Social media platforms, particularly Twitter, have become battlegrounds for disgruntled customers to air their grievances publicly. The collective outcry reveals the magnitude of the issue, with numerous individuals sharing similar tales of woe. Stories of significant sums lost in transit underscore the severity of the problem, as businesses and individuals alike suffer the consequences of unresolved transactions.
Recently, the House of Representatives urged the Central Bank of Nigeria (CBN) to instruct banks to enhance their systems to minimise instances of failed transactions and to promptly reverse failed transactions even without customer intervention. The legislative body called on the apex bank to ensure that banks return customers’ funds within the designated time frames, regardless of whether the customers have filed complaints.

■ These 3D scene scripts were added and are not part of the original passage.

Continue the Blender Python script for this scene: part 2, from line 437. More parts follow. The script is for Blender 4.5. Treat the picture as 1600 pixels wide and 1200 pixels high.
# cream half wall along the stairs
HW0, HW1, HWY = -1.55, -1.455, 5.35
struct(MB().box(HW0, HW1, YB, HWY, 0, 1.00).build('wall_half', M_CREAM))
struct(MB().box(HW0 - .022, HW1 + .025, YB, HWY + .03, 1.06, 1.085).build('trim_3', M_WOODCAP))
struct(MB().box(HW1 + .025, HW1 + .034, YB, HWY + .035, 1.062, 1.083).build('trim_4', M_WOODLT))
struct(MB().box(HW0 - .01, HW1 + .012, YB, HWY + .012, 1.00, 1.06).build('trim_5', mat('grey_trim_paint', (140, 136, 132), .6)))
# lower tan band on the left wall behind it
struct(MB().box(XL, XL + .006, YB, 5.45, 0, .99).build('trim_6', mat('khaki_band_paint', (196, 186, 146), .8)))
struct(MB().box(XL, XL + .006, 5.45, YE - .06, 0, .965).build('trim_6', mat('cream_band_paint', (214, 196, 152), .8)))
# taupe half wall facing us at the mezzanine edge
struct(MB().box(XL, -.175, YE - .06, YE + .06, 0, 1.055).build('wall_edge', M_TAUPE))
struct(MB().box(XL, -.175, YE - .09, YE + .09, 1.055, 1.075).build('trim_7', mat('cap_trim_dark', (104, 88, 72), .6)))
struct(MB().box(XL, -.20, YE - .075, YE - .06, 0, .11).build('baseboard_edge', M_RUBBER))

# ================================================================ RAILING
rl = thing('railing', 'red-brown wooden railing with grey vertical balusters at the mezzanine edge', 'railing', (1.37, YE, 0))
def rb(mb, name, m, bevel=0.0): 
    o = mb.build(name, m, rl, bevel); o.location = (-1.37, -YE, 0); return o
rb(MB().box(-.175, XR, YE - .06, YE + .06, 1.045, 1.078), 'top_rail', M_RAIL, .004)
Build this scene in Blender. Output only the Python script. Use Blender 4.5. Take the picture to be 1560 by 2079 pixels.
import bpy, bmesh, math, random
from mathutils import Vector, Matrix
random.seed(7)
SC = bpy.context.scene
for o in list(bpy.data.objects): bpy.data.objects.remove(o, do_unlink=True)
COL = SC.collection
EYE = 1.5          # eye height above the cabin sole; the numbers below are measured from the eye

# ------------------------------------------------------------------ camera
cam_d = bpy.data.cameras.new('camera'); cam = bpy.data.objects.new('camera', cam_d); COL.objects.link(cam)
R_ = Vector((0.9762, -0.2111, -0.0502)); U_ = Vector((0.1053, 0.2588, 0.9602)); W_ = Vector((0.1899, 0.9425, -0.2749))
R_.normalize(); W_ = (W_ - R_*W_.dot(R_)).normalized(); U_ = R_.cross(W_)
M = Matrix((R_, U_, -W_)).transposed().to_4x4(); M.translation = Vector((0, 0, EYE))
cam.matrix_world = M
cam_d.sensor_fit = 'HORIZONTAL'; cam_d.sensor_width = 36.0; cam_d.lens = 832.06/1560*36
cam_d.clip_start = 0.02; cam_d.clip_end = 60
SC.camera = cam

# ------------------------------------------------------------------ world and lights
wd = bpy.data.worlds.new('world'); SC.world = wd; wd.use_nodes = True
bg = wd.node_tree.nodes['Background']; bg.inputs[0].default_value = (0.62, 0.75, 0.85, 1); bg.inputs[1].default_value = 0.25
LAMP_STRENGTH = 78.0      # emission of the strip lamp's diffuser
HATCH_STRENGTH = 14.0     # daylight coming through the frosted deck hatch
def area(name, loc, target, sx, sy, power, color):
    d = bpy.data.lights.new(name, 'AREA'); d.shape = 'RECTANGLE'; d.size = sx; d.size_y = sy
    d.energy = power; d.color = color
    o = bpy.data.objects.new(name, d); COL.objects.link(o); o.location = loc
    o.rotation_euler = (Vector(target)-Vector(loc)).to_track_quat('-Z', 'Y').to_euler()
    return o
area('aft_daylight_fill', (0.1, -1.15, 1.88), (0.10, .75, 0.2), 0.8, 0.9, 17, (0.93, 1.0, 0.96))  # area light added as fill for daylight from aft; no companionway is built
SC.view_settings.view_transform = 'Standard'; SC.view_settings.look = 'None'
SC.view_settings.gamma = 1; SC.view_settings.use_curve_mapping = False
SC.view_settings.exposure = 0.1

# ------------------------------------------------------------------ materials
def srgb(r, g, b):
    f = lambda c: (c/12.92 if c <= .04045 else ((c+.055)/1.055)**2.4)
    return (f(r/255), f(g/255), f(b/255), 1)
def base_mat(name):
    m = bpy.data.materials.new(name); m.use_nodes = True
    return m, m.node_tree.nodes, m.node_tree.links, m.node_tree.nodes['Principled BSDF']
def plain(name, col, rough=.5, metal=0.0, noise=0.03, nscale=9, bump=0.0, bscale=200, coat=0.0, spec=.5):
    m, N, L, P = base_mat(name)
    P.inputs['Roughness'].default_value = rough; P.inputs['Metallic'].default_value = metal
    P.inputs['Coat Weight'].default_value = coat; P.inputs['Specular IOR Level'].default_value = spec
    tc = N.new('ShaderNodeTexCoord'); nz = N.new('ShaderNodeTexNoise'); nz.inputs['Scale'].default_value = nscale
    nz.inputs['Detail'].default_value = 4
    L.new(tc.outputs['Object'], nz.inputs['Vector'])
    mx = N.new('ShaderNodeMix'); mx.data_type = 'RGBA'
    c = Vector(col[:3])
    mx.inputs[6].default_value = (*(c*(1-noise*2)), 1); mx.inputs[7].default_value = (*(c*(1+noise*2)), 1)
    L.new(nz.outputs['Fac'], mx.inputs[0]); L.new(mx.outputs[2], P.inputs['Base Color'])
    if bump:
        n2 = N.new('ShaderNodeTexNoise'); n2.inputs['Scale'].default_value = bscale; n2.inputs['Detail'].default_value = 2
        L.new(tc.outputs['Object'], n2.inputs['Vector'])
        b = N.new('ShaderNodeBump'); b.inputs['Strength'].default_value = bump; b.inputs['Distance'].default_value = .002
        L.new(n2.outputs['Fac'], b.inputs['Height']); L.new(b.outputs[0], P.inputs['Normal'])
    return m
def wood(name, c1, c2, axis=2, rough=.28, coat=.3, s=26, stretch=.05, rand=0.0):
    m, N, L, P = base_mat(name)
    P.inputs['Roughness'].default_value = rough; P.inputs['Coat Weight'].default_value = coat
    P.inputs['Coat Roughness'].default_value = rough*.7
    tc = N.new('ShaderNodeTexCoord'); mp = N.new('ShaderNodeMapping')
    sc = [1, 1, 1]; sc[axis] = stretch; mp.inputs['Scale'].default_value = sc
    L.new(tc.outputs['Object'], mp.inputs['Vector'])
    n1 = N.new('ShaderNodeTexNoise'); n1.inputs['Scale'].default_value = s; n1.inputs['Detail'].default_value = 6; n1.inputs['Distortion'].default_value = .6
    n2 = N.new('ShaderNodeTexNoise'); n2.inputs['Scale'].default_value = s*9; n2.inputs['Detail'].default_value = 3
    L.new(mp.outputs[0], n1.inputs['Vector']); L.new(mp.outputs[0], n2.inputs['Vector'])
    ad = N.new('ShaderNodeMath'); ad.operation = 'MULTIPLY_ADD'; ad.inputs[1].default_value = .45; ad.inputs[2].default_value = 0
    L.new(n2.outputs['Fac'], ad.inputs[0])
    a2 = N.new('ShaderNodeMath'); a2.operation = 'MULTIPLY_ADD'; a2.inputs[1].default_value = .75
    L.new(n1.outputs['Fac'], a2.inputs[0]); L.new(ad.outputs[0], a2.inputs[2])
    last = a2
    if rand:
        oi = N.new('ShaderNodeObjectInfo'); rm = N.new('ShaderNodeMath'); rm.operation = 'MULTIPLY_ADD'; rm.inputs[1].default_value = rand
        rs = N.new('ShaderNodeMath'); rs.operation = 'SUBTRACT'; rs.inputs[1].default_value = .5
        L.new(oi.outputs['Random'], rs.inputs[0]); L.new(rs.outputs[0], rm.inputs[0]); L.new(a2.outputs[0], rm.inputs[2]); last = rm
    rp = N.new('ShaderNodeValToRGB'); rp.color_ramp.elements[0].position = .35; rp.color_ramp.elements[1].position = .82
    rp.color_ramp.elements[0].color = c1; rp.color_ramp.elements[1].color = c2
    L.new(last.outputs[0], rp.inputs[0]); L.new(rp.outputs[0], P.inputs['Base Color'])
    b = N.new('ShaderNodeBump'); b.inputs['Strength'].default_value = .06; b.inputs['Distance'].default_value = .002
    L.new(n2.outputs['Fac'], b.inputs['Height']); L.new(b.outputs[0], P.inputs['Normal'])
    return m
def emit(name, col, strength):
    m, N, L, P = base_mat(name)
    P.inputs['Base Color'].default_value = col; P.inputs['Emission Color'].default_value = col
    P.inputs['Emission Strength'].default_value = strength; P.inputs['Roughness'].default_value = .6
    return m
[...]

The call comes following the adoption of a motion during a recent plenary session, initiated by Hon. Emmanuel Ukpong–Udo, regarding the necessity to prevent commercial banks from delaying fund reversals beyond the CBN-prescribed deadlines. In his presentation, Ukpong–Udo referenced data from the Nigeria Inter-Bank Settlement System Plc, indicating that over 135,500,000 Nigerians utilise banking services. He highlighted the CBN’s press release of June 8, 2020, which outlined revised timelines for transaction reversals and refund complaint resolutions.
Among the resolutions, Ukpong–Udo emphasised the CBN’s directives regarding the immediate reversal of failed “On-Us” ATM transactions and the expedited resolution of failed “Not-on-US” ATM transactions and disputed/failed POS or Web transactions. Expressing concern over the significant percentage of complaints related to failed transactions, particularly noting a reported 69 per cent in July 2023, Ukpong–Udo highlighted the adverse effects on Nigeria’s financial sector, including decreased business investments and lending activities.

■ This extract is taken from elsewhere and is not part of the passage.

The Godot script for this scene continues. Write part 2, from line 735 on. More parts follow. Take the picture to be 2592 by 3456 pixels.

The persistence of failed transactions poses significant implications for Nigeria’s economy and its citizens. Businesses struggle to maintain operations, individuals face financial strain, and trust in the banking system erodes. Urgent measures are needed to address the root causes of these failures, enhance customer support mechanisms, and restore confidence in electronic payment systems.

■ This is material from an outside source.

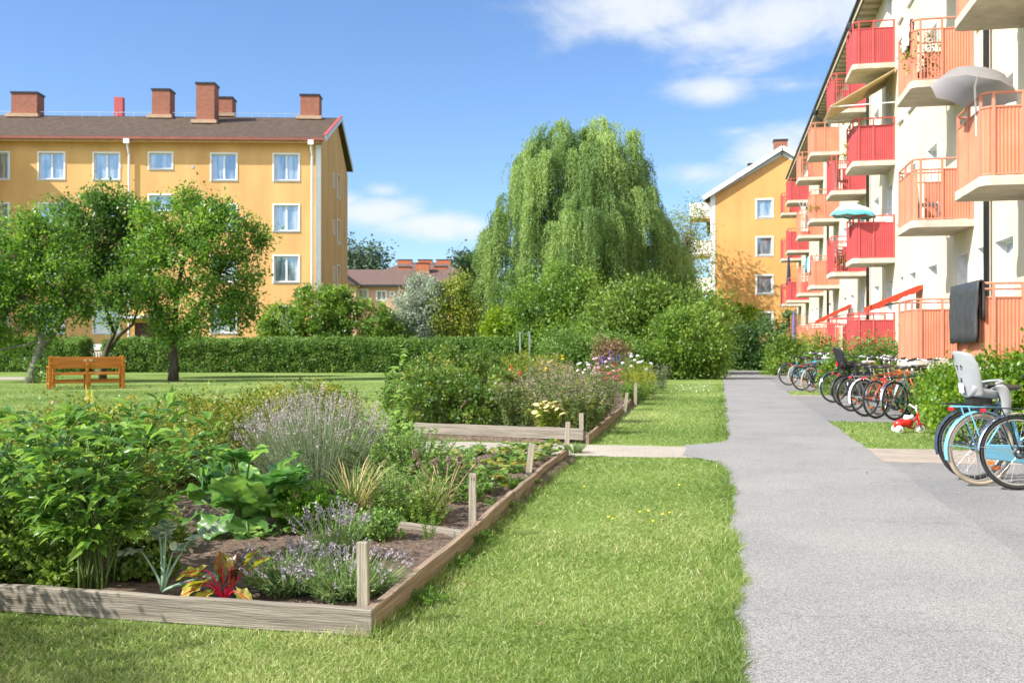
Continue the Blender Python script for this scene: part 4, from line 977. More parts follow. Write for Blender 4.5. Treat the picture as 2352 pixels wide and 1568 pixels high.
def wshrub(name, label, X, Y, blobs, m, L_, ncl, nl=46, sig=.09, **k):
    return bush(name, label, k.pop('cat', 'shrub'), (X, Y, 0), blobs, ncl, nl, L_, L_ * k.pop('ratio', .7), sig, m, TWIG, k.pop('shell', .74), **k)
wshrub('hedge', 'bright yellow green leafy hedge behind the blue bicycle with the grey child seat', 4.15, 14.6, [(-.85, -.1, .42, .32, .5, .45), (-.4, 0, .55, .45, .6, .55), (.1, 0, .62, .5, .6, .62), (.6, .05, .66, .5, .6, .66), (1.1, .1, .68, .5, .6, .7), (-.75, .5, .45, .4, .5, .45)], LM['rose'], .062, 620, 48, .085, cat='hedge')
wshrub('shrub', 'green shrub with pale roses beside the red tricycle', 4.0, 17.6, [(-.35, -.9, .42, .42, .5, .45), (-.3, -.2, .45, .4, .5, .46), (-.2, .6, .42, .4, .5, .44), (.2, -.3, .5, .5, .9, .5)], LM['rose'], .06, 380, 46, .085)
wshrub('shrub', 'low yellowish brown shrub behind the crowded bicycles', 4.1, 21.0, [(0, -1.2, .38, .5, .7, .42), (-.1, 0, .4, .5, .8, .42), (0, 1.3, .4, .5, .8, .42), (-.1, 2.6, .36, .5, .8, .4)], LM['yel'], .06, 330, 44, .09)
wshrub('shrub', 'small green shrub growing between the two bicycle groups', 3.2, 27.6, [(0, 0, .4, .55, .6, .45), (.6, .2, .45, .5, .6, .5)], LM['rose'], .07, 160, 44, .09)

# sparse tree, far trees
D = 69; x0 = 1590
face(tree('thin_tree', 'thin half bare tree in front of the golden gable corner', A(x0, D), pts(x0, D, [(1592, 842), (1590, 720), (1588, 640), (1582, 560)]), pb(x0, D, [(1580, 520, 46, 50), (1610, 570, 32, 60), (1560, 560, 40, 50), (1590, 620, 44, 40), (1600, 485, 24, 24)]), 150, 22, .17, .09, .34, LM['yel'], TWIG, .10, 90, .35))
for lab, x0, D, bl in (('tall far dark green tree beside the yellow block', 830, 145, [(808, 575, 14, 38), (835, 595, 30, 26), (868, 592, 20, 22), (850, 610, 34, 20), (815, 612, 20, 20)]), ('small far tree just left of the willow', 1060, 150, [(1058, 604, 11, 13), (1068, 612, 9, 11)])):
    b = pb(x0, D, bl); b += [(q[0], q[1], q[2] * .5, q[3], q[4], q[2] * .5) for q in b]
    face(tree('far_tree', lab, A(x0, D), [(0, 0, 0), (0, 0, 6)], b, 170, 40, .5, .32, .7, LM['far'], BARK, .3, 6, .6))

# weeping willow: curtains of hanging strands
def willow(x0=1330, D=58):
    s = D / F; base = A(x0, D); root = face(thing('weeping_willow', 'tall weeping willow with hanging curtains of pale green leaves', 'tree', base))
    lb = LB(); heads = []
    env = pb(x0, D, [(1330, 400, 115, 100, 0), (1260, 410, 75, 70, -.5), (1400, 405, 75, 72, .5), (1250, 500, 110, 90, .5), (1420, 500, 95, 95, -.8), (1330, 520, 120, 110, -1.5), (1180, 560, 75, 75, 0), (1490, 560, 75, 85, .8), (1320, 340, 66, 42, 0), (1375, 335, 50, 40, 0), (1230, 360, 36, 34, 0), (1435, 365, 30, 34, 0), (1130, 490, 24, 26, 0), (1545, 570, 34, 60, 1.0), (1262, 338, 20, 28, 0), (1322, 302, 19, 24, 0), (1392, 305, 19, 24, 0), (1442, 348, 18, 24, 0), (1212, 335, 28, 34, 0), (1445, 330, 28, 34, 0), (1288, 312, 46, 30, 0), (1388, 308, 46, 30, 0), (1205, 385, 22, 26, 0), (1180, 625, 86, 62, -.6), (1330, 610, 125, 75, -1.6), (1480, 625, 86, 66, -.4), (1250, 640, 80, 60, -1.4), (1160, 470, 22, 24, 0), (1480, 440, 22, 30, 0)], .9)
    nh = 370; C, dc, bi = blobpts(env, nh, .88)
    C2, d2, b2_ = blobpts(env, 170, .45); C = np.concatenate([C, C2]); dc = np.concatenate([dc, d2])
    keep = (dc[:, 2] > -.45) & (dc[:, 1] < .75); C, dc = C[keep], dc[keep]
    tops = []
    for h, d in zip(C, dc):
        ns = int(20 + rng.random() * 14); tint = rng.random()
        out = nrm(np.array([d[0], d[1], .15]))
        for _ in range(ns):
            st = h + rng.normal(size=3) * np.array([.19, .19, .15]); o = nrm(out + rng.normal(size=3) * .36); ln = (1.3 + 2.2 * rng.random()) * (1.25 if h[2] < 8 else 1.)
            k = int(ln / .058); t = (np.arange(k) + rng.random(k)) / k
            horiz = o[:2] * (.52 * (1 - np.exp(-3 * t)))[:, None] + np.cumsum(rng.normal(size=(k, 2)) * .012, 0)
            z = st[2] + .22 * np.sin(np.minimum(t * 5, math.pi)) * max(0, o[2] + .5) - ln * t ** 1.25
            P = np.stack([st[0] + horiz[:, 0], st[1] + horiz[:, 1], z], -1)
            ok = z > .6; P = P[ok]; k = len(P)
            if not k: continue
            Dv = nrm(np.array([0, 0, -1.]) + rng.normal(size=(k, 3)) * .42 + np.array([o[0], o[1], 0]) * .25)
            lb.add(P + rng.normal(size=(k, 3)) * .035, Dv, rdir(k), .17 * (.7 + .6 * rng.random(k)), .042, np.clip(.68 * tint + .32 * rng.random(k), 0, 1))
    lb.build('crown', LM['willow'], root)
    mb = MB(); mb.tube([(0, 0, 0), (.1, 0, 2), (-.1, .1, 4.2)], [.5, .42, .36], 10)
    for i in rng.choice(len(C), 60, replace=False): mb.tube(bezier((-.1, .1, 4), C[i], 1.0, 6, .25), [.16, .13, .1, .075, .05, .035, .02], 6)
    mb.build('trunk', BARK, root, smooth=True)
willow()

# ------------------------------------------------------------------ bench pair, railing, frame
def bench(label, loc, rz):
    root = thing('bench', label, 'bench', loc, rz, 'matching lawn benches'); L_ = 1.95
    for z in (.62, .80):
        b = MB(); b.bar((-L_ / 2, -.02 - (z - .6) * .12, z + .07), (L_ / 2, -.02 - (z - .6) * .12, z + .07), .035, .145); b.build('backrest_plank', BENCHW, root, bevel=.006)
    s = MB()
    for k in range(4): s.box(-L_ / 2, L_ / 2, .06 + k * .115, .165 + k * .115, .42, .46)
    s.build('seat', BENCHW, root, bevel=.005)
    for x in (-L_ / 2 - .045, 0, L_ / 2 + .045):
        l = MB(); l.bar((x, -.03, 0), (x, -.09, .98 if x else .9), .085, .075); l.build('leg', BENCHW, root, bevel=.006)
        l = MB(); l.box(x - .0425, x + .0425, .44, .515, 0, .66 if x else .41); l.build('leg', BENCHW, root, bevel=.006)
        st = MB(); st.box(x - .03, x + .03, 0, .44, .14, .2); st.build('stretcher', BENCHW, root)
        if x:
            a = MB(); a.box(x - .05, x + .05, -.03, .56, .662, .70); a.build('armrest', BENCHW, root, bevel=.006)
    st = MB(); st.box(-L_ / 2, L_ / 2, .2, .26, .17, .24); st.build('stretcher', BENCHW, root)
    return root
bp = W((200 - CX) / F * 30, 30, 0); brz = TH + R_(30)
b1 = bench('orange oiled wooden bench seen from behind with a small pale plaque', bp, brz)
pq = MB(); pq.box(-.10, .14, -.075, -.063, .835, .895); pq.build('plaque', ALU, b1)
off = Matrix.Rotation(brz, 3, 'Z') @ Vector((.25, 2.0, 0))
bench('orange oiled wooden bench facing the first one and half hidden by it', bp + off, brz + math.pi)
rl = face(thing('railing', 'white railing with upright bars in the gap of the hedge', 'railing', A(210, 51.5)))
m_ = MB(); m_.box(-.75, .75, -.03, .03, 1.05, 1.35); m_.build('rail_board', WHITE, rl)
m_ = MB(); m_.box(-.7, .7, -.03, .03, .9, .95); m_.box(-.7, .7, -.03, .03, .1, .15)
for k in range(11): m_.box(-.68 + .13 * k, -.63 + .13 * k, -.02, .02, .15, .9)
for x in (-.72, .72): m_.box(x - .03, x + .03, -.03, .03, 0, 1.05)
m_.build('bars', WHITE, rl)
fr = face(thing('metal_frame', 'grey metal post frame standing at the end of the long hedge', 'frame', A(1205, 46)))
for x in (-.22, .22):
    m_ = MB(); m_.box(x - .035, x + .035, -.035, .035, 0, zy(762, 46)); m_.build('post', ALU, fr)
m_ = MB(); m_.tube([(-.22, 0, zy(766, 46)), (.22, 0, zy(766, 46))], .02, 6); m_.build('crossbar', ALU, fr)
q = [G(-260, 866), G(62, 866), G(62, 872), G(-260, 872)]
sheet('path', [(p.x, p.y) for p in q], .006, GRAVEL)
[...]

Commenting, a financial engineer, Charles Ehigiamusoe, stated that the surge in e-payment transactions in Nigeria should have heralded a new era of convenience and efficiency.
“However, the prevalence of failed transactions has cast a shadow over this progress, leaving many bank customers disillusioned and distressed. As the country contends with this pervasive issue, concerted efforts from financial institutions, regulatory bodies, and policymakers are essential to ensure the reliability and integrity of electronic payment systems. Failure to address these challenges risks undermining Nigeria’s economic potential and the well-being of its citizens, he said.
Also commenting, a financial economist at Ebonyi State University, Dr. Nelson Nkwo, noted that persistent failed transactions erode trust in the banking sector. He said when customers experience difficulties in accessing their funds or resolving transaction issues, they may lose confidence in the reliability and integrity of financial institutions. This loss of trust can deter individuals and businesses from engaging in electronic transactions, hindering the growth of digital banking and the broader financial ecosystem.
“Failed transactions disrupt business operations and cash flow. For businesses, delayed or incomplete transactions can result in inventory shortages, missed opportunities, and operational inefficiencies. In sectors where timely payments are critical, such as manufacturing, retail, and services, the inability to conduct seamless transactions can lead to significant disruptions and financial losses,” he added.
Another financial economist at Auchi Polytechnic, Zakari Mohammed, noted that failed transactions impede economic activity by inhibiting the flow of funds within the economy. Mohammed said when individuals and businesses encounter difficulties in transferring money, making payments, or accessing their funds, economic transactions are delayed or canceled.
“This slowdown in economic activity can dampen consumer spending, investment, and overall economic growth.
“Persistent issues with electronic transactions exacerbate financial exclusion, particularly among underserved and marginalised communities. When individuals experience difficulties with banking services, they may resort to cash transactions or informal financial channels, further marginalising them from the formal financial system. This perpetuates inequality and hampers efforts to promote financial inclusion and digital literacy,” he stated.
Mohammed stressed that failed transactions raise regulatory concerns regarding the robustness and oversight of electronic payment systems. He said regulatory authorities may need to intervene to ensure that financial institutions adhere to established standards and protocols for transaction processing, dispute resolution, and consumer protection.
“Failure to address systemic issues can undermine the stability and integrity of the financial system,” he added.
A stockbroker, Paul Igbrude, on his part, noted that financial institutions that fail to address customer grievances regarding failed transactions risk reputational damage. He said negative publicity on social media and other platforms can tarnish the image of banks and financial service providers, leading to customer attrition, loss of market share, and long-term damage to brand equity.
“Rebuilding trust and credibility may require significant investments in customer service, technology infrastructure, and regulatory compliance,” said Igbrude.